In 2003, two rebel groups take up arms against the government of Sudan because of the discrimination and ‘apartheid’ suffered by the non-Arab population. The uprising marks the beginning of ‘one of the worst nightmares in recent history’. Because the Sudanese army is deployed in other parts of the country, the government supports armed groups to fight on its behalf. These Janjaweed militias turn out to be extremely violent. According to the United Nations, they systematically kill the non-Arab villagers in Darfur. In 2010, the biggest rebel groups and the Sudanese government sign a peace agreement, but some small rebel groups do not sign the agreement. As a result, violence still erupts in Darfur.

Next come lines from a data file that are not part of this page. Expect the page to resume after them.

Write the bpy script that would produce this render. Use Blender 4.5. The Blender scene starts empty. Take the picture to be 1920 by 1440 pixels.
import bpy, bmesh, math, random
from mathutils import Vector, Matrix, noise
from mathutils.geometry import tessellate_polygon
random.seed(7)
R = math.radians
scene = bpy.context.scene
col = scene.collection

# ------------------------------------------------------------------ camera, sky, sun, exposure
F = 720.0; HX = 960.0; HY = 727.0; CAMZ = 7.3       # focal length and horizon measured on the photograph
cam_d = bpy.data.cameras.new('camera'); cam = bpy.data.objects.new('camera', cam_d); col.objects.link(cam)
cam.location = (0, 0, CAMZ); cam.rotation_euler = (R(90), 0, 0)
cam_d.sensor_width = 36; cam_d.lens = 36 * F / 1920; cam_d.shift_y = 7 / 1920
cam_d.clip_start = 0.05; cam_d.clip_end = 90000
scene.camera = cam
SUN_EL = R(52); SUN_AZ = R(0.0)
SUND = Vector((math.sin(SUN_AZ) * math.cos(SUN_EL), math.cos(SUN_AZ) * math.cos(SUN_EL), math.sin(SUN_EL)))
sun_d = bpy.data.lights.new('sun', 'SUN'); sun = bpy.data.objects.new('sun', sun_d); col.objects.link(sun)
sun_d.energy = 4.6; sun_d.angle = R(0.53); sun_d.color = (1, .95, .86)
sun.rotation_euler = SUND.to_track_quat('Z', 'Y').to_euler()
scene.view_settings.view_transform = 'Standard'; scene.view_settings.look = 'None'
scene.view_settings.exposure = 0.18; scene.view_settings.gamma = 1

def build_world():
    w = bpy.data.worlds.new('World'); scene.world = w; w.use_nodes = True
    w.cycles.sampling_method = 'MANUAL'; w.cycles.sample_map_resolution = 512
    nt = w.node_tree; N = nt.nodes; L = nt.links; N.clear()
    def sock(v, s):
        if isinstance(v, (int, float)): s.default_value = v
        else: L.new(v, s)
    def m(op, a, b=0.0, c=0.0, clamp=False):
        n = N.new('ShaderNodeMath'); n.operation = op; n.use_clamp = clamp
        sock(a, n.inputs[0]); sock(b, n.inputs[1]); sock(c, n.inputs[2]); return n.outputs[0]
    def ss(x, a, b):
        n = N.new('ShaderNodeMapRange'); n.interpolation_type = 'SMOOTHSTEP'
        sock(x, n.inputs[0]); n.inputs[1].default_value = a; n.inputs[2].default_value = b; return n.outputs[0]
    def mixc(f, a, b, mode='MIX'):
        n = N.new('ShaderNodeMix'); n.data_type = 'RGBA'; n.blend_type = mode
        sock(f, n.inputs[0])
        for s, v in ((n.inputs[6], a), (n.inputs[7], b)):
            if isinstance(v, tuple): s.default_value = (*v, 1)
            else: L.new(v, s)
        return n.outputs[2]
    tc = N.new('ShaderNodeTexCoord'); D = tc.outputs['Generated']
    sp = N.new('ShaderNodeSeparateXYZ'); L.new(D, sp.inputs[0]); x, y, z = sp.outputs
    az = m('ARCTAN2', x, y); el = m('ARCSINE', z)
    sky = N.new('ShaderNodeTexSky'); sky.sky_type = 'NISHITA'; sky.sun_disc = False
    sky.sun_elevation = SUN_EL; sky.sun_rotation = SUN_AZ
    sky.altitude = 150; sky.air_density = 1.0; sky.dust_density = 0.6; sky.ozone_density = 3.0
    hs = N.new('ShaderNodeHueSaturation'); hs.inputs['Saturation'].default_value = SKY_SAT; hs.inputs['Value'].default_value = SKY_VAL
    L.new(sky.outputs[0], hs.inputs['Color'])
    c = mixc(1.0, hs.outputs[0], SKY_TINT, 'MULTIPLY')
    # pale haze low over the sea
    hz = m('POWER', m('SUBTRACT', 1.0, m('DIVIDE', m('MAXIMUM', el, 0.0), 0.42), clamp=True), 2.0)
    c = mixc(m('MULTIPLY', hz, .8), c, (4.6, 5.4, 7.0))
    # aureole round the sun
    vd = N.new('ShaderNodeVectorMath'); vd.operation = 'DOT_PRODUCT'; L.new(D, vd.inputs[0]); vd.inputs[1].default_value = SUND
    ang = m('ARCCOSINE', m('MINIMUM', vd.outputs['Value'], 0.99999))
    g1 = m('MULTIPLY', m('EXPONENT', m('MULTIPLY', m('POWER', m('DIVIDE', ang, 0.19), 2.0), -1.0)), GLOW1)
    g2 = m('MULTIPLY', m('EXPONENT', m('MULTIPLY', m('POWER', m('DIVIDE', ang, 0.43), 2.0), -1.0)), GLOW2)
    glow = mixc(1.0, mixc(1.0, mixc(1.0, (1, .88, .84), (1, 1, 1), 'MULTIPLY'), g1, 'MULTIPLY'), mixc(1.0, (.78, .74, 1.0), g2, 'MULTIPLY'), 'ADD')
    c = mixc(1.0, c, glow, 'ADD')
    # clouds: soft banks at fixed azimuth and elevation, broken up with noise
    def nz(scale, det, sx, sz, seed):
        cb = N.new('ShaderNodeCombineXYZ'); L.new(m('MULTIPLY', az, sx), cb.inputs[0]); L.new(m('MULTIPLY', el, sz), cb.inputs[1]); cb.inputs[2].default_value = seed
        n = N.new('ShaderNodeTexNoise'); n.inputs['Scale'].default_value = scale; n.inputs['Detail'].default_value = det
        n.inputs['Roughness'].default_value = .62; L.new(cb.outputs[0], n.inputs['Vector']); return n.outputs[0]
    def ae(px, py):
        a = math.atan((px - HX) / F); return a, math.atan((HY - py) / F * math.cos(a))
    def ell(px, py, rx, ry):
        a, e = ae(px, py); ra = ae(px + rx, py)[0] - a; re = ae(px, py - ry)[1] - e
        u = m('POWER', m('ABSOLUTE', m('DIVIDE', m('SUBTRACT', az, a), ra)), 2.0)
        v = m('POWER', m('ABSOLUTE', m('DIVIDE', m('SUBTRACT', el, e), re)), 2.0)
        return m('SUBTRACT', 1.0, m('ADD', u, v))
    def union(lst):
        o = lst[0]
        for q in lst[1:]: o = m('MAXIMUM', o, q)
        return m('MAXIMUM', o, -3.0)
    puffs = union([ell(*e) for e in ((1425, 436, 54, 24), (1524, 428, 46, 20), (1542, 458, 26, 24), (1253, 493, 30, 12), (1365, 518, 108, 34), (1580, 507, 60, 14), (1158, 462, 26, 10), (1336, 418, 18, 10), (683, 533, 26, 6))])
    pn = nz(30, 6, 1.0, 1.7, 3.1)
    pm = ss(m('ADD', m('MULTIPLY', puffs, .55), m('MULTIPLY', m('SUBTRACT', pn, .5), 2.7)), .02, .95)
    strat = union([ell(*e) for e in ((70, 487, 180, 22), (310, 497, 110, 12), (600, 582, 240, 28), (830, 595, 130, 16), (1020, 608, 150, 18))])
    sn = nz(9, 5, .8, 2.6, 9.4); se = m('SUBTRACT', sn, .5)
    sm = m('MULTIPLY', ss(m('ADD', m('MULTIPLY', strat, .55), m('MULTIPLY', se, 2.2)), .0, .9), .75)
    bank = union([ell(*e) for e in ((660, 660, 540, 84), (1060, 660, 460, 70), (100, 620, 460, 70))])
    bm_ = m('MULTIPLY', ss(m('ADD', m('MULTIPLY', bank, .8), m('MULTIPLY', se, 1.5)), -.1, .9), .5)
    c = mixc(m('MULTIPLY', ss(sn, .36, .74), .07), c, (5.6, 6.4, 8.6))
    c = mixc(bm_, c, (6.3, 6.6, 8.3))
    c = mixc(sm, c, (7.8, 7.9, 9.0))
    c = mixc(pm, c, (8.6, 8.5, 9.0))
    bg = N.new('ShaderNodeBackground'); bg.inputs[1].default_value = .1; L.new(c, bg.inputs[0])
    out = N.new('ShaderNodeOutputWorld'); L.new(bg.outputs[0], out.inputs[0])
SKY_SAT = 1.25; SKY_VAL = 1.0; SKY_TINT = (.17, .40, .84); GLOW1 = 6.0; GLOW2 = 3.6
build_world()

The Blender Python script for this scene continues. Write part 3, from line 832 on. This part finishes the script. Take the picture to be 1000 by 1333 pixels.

Chad is drawn into the war in Sudan

In 2004, a hundred thousand Darfuri people flee from the armed Janjaweed gangs across the border into the neighbouring country of Chad. The Chadian army becomes involved in fighting against the Janjaweed. Four years later, in 2008, the governments of both countries reach a peace agreement, which allows United Nations troops into Darfur to maintain peace. The international community wants to intervene much sooner to separate the warring factions, but the Sudanese government blocks the arrival of United Nations troops for as long as possible. The International Court of Justice in The Hague wants to bring some of those responsible to trial for their role in the genocide, among them the current president of Sudan, Omar al-Bashir.